Related Articles: Music, All

Toby Laing of Fat Freddy's Drop

Coming to America

It’s not cheap to fly, and it’s definitely not cheap to fly out a whole seven piece band from New Zealand. That should say something about the promoter’s faith in Fat Freddy’s Drop, the Kiwi jazz, dub, reggae, and soul band that is touring the United States for the first time. Though the group formed in the early 90s, it just released its second album, Dr. Boondigga and The Big BW. SF Station recently caught up with trumpeter Toby Laing.

SF Station (SFS): What are you most excited to see or do while in San Francisco?

Toby Laing (TL): We’re only in town for like 40 hours so we’ll keep it simple — buy some records from Amoeba and find a great restaurant.

SFS: You had twice as much time to create your first album. Did you ever feel rushed in your process for the second one?

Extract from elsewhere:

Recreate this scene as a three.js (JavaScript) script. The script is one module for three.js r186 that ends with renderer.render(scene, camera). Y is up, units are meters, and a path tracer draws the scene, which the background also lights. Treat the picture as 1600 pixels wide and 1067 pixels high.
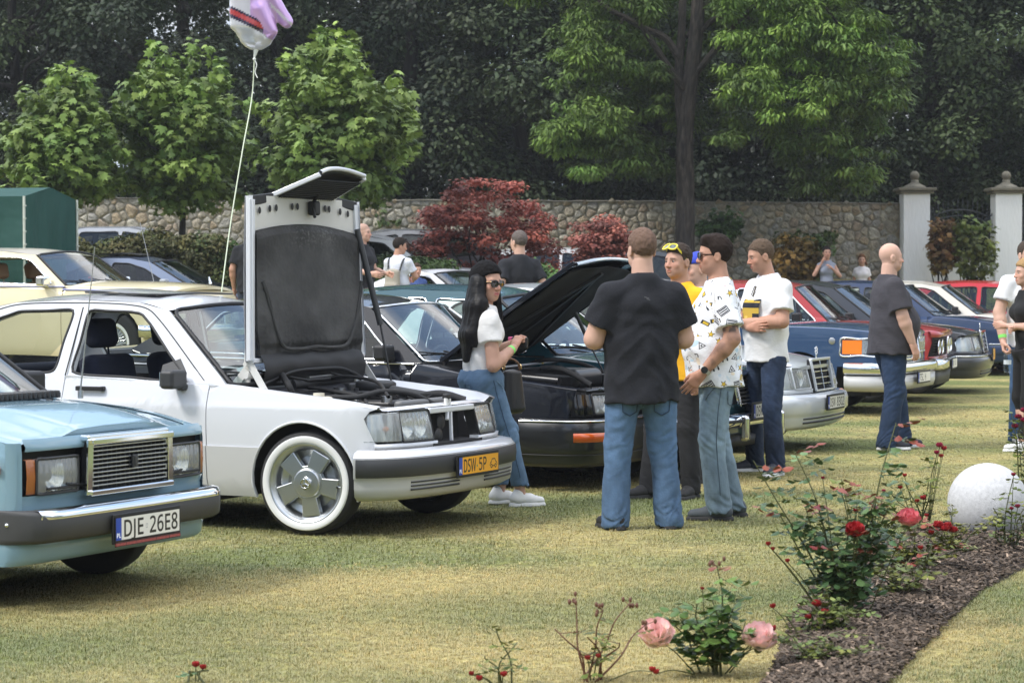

TL: Being an independent group allows us to take some time when we work in the studio. We took two years to record Dr. Boondigga & The Big BW. Most of our songs originate as improvised pieces and it seems to take a while to translate them into recordings. That’s our process really — develop songs live and then find a way to capture them.

SFS: What does it mean for you to be able to tour in the U.S.?

TL: It will be cool to visit San Francisco! We’ve been touring the last four years over to Europe, the U.K., Australia and around New Zealand. We are looking forward to checking some new cities and absorb some musical culture.

SFS: What do you think your greatest achievement as group has been so far?

TL: That’s a difficult question to answer. I’m proud that we have kept the group together and continued to develop our music. After almost 10 years, there’s some great history to look back on. I remember playing the jazz/world stage at Glastonbury. That was probably our largest audience. Also winning the people’s choice at the BBC Worldwide awards was a great honor. And, then there was the Movement Festival in Detroit – crazy cool.

SFS: Do you or the band have any rituals in preparation for a show?

TL: The show itself is a bit of a ritualistic soul séance, so beforehand we like to stay grounded in reality as much as possible. Lately, DJ Fitchie has been creating an alternate dimension on stage with scientific sound design.

SFS: Who is Dr. Boondigga?

TL: Dr. Boondigga is a sinister character that we concocted while working on the album. He is our mean-spirited arch nemesis. He will stop at nothing to hinder us. BW is his unique brain washing robot, his malign butler if you will.

SFS: On the new album there are undertones of techno, and maybe even drum and bass on tracks like “Shiverman.” This is new compared to your first album Based on a True Story. What other things might we might see from FFD in the future?

TL: I think that there are overtones of techno. Techno is one of the musical influences that everyone in Fat Freddy’s shares. I’m not saying I listen much at home, but that was the flavor back in the early 90s when we all got interested in underground music. I hope Fat Freddy’s continues to add new influences as we go on. Maybe we got a double techno exposure from spending many weeks in Berlin.

SFS: With your growing success, I imagine you’re becoming a recognizable face. Does it ever feel strange traveling abroad while your fame is still growing?

TL: I never get recognized for being from Fat Freddy’s Drop. Wellington is such a small place, and I’ve lived there all my life. Everyone recognizes me from shopping at the supermarket or because I owe them 20 bucks.

Fat Freddy’s Drop performs at the Independent on November 19th. Doors for the sold out show open at 8:30pm and the show starts at 9pm.